Michael Blucas started his culinary career in the rapid culinary scene of the early 90s. He worked his way up from dishwasher and line cook to Executive Chef at various local restaurants.
Blucas didn’t stop there, he was also a salesman for a major foodservice distributor and the Chef/Owner of his own restaurant. Yet, he finds teaching to be the most satisfying thus far. You can find Chef Michael Blucas by evening at the Mobile, AL Culinard campus teaching Fundamentals of Culinary Arts.

What inspired you to pursue a career in the culinary arts?

I always wanted to do something that I was good at and that I enjoyed. I knew that I enjoyed cooking and I thought I was pretty good at it. I was working at a job that I didn’t particularly like, so one day after a particularly long shift I decided to quit and find something that I enjoyed. I enrolled in culinary school about a week later.

Is there an instructor from your own education that stands out in your memory?

Two actually, Chef Mark Serice and Chef Jim Hurtubise. Chef Serice was my garde manger instructor and also the Executive Chef in the first big kitchen I worked in. Chef Hurtubise was the pastry and baking instructor and his positive attitude and work ethic were inspiring.

What do you love most about being an educator with Culinard?

My favorite part about working at Culinard is that I truly enjoy going to work each day. I get to go to the school, work with food, and teach other people how to work with food. I feel like I’m helping enrich my students’ lives. Helping them develop skills and building confidence. It feels good knowing that I’ve helped in some way to make someone’s life better.
Getting to work with Chefs Wooten, Coker, Sawyer and Monsegur every day comes in a close second.
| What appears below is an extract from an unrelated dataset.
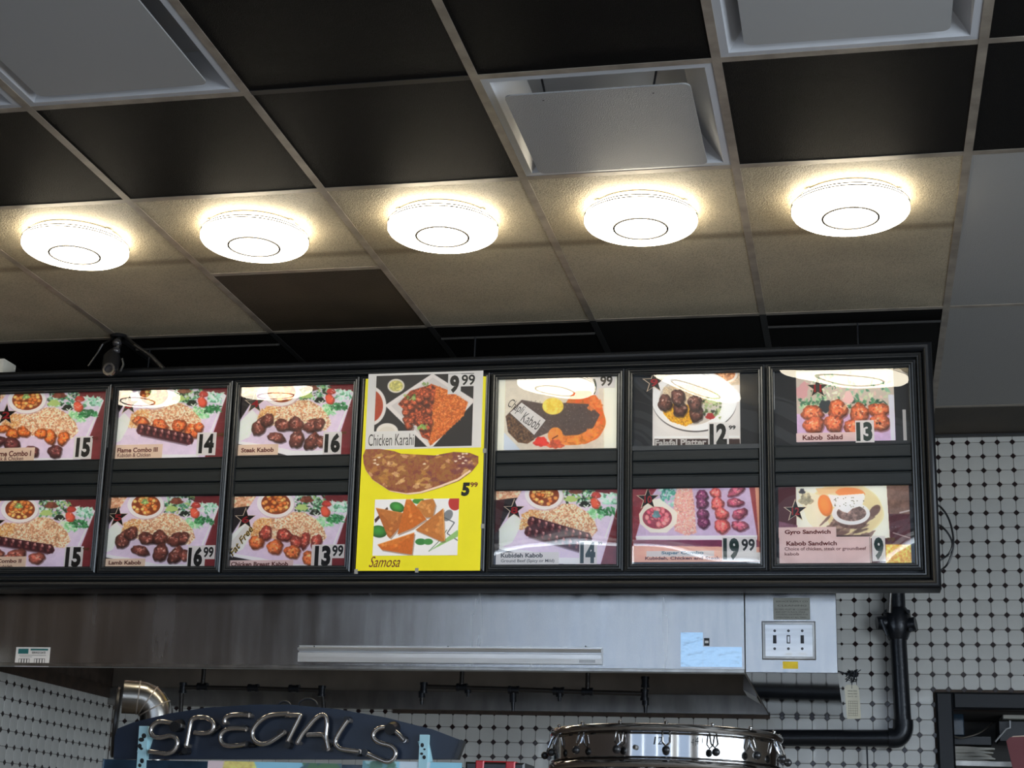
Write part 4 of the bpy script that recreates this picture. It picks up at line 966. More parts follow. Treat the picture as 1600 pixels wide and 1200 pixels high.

What’s a typical day on campus?

Each day I get to the school before my class meets. I go to the office, check my email and get set up for the day’s class. A few minutes before class starts I make my way to the classroom and greet the students as they come in. When class starts we discuss what we are going to be doing that day, I lecture for about half an hour and we go over the day’s recipes. After that I usually let the students take a short break and then we do a quick line up and get into the kitchen. I’ll do a demo if it’s called for that day and then I help the students with the day’s recipes, trying my best to not hover over them.
I find that students often learn better when they are given some space. After the cooking is done we evaluate what we did, talk about the food and what they think about it. We clean up the kitchen and then meet back in the classroom to discuss what’s on the agenda for the next day. I thank the students for coming and when they have all left I head to the Chef’s Office to do paperwork, grade homework, tests etc. I go over the curriculum for the next day, double check the recipes, go into the cooler and storeroom to set up any supplies we may need and by that time it’s usually the end of the day.

Best piece of advice you give your students:

Something I heard from my grandfather, though it applies to life in general as well as to culinary school. Anything worth doing is worth doing right. The more you put into something, the more you get out of it.

What is one of your proudest moments to date?

The day I opened my restaurant. It was a lot of work getting it going, a lot more than I thought it would be, but on the day we opened, I couldn’t have been any prouder.

How would you describe your cooking philosophy in five words or less?

Faster isn’t always better.

What was the last dish you cooked at home?

The last thing I cooked at home was a soup. It’s sort of my take on Tom Yum Gai meets Soba noodle soup. Chicken simmered in chicken stock with sesame oil, ginger, lime, soy, garlic and green onions. When the chicken is cooked you take it out and put in carrots, green beans, chili sauce and soba noodles. While the noodles etc cook you dice the chicken. When the noodles are cooked you add the chicken back in, adjust the seasoning and eat carefully. It’s spicy and hot!